Compactly Hiding Linear Spans Tightly Secure Constant-Size Simulation-Sound QA-NIZK Proofs and Applications

摘要

Quasi-adaptive non-interactive zero-knowledge (QA-NIZK) proofs is a recent paradigm, suggested by Jutla and Roy (ASIACRYPT'13), which is motivated by the Groth-Sahai seminal techniques for efficient non-interactive zero-knowledge (NIZK) proofs. In this paradigm, the common reference string may depend on specific language parameters, a fact that allows much shorter proofs in important cases. It even makes certain standard model applications competitive with the Fiat-Shamir heuristic in the Random Oracle idealization. Such QA-NIZK proofs were recently optimized to constant size by Jutla and Roy (CRYPTO '14) and Libert et al. (EUROCRYPT'14) for the important case of proving that a vector of group elements belongs to a linear subspace.

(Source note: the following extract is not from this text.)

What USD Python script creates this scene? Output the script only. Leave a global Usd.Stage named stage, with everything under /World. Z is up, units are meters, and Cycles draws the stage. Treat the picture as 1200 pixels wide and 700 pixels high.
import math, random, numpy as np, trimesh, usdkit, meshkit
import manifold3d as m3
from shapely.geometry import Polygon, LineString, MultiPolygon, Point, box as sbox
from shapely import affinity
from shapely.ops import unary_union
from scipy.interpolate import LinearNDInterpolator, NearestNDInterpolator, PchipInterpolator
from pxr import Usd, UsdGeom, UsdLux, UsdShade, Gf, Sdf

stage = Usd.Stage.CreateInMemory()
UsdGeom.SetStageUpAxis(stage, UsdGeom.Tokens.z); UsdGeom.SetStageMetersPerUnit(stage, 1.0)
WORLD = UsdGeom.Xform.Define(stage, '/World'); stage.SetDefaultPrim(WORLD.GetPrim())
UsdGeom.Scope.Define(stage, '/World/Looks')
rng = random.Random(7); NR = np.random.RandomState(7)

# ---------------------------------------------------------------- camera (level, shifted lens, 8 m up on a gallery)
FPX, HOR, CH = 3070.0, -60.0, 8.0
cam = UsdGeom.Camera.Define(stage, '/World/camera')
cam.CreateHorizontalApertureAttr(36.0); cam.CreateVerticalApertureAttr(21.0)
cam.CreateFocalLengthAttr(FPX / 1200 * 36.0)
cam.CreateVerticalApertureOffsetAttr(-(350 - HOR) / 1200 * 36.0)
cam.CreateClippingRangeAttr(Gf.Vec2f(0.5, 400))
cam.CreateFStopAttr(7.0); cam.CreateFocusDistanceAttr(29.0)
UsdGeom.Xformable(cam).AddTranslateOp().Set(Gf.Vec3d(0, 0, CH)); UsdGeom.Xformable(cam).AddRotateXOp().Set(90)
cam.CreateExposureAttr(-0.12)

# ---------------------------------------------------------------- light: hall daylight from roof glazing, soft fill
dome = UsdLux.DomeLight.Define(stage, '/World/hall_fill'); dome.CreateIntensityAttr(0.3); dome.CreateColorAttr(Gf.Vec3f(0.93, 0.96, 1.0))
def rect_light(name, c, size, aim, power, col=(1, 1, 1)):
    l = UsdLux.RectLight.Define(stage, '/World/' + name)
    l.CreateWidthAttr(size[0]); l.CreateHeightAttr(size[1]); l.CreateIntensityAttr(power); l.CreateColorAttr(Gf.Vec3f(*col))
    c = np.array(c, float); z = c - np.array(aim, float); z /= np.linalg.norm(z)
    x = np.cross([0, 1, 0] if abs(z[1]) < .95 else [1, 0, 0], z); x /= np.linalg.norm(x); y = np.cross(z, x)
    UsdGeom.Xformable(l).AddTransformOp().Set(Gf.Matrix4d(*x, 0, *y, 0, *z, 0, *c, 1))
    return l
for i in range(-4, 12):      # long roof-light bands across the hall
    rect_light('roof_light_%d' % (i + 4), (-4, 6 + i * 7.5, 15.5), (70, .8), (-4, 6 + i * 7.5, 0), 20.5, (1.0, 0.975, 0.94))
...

While the QA-NIZK arguments of Libert et al. provide unbounded simulation-soundness and constant proof length, their simulation-soundness is only loosely related to the underlying assumption (with a gap proportional to the number of adversarial queries) and it is unknown how to alleviate this limitation without sacrificing efficiency. In this paper, we deal with the question of whether we can simultaneously optimize the proof size and the tightness of security reductions, allowing for important applications with tight security (which are typically quite lengthy) to be of shorter size. We resolve this question by designing a novel simulation-sound QA-NIZK argument showing that a vector v ∈ G~n belongs to a subspace of rank t < n using a constant number of group elements. Unlike previous short QA-NIZK proofs of such statements, the unbounded simulation-soundness of our system is nearly tightly related (i.e., the reduction only loses a factor proportional to the security parameter) to the standard Decision Linear assumption. To show simulation-soundness in the constrained context of tight reductions, we explicitly point at a technique-which may be of independent interest-of hiding the linear span of a vector defined by a signature (which is part of an OR proof). As an application, we design a public-key cryptosystem with almost tight CCA2-security in the multi-challenge, multi-user setting with improved length (asymptotically optimal for long messages). We also adapt our scheme to provide CCA security in the key-dependent message scenario (KDM-CCA2) with ciphertext length reduced by 75% when compared to the best known tightly secure KDM-CCA2 system so far.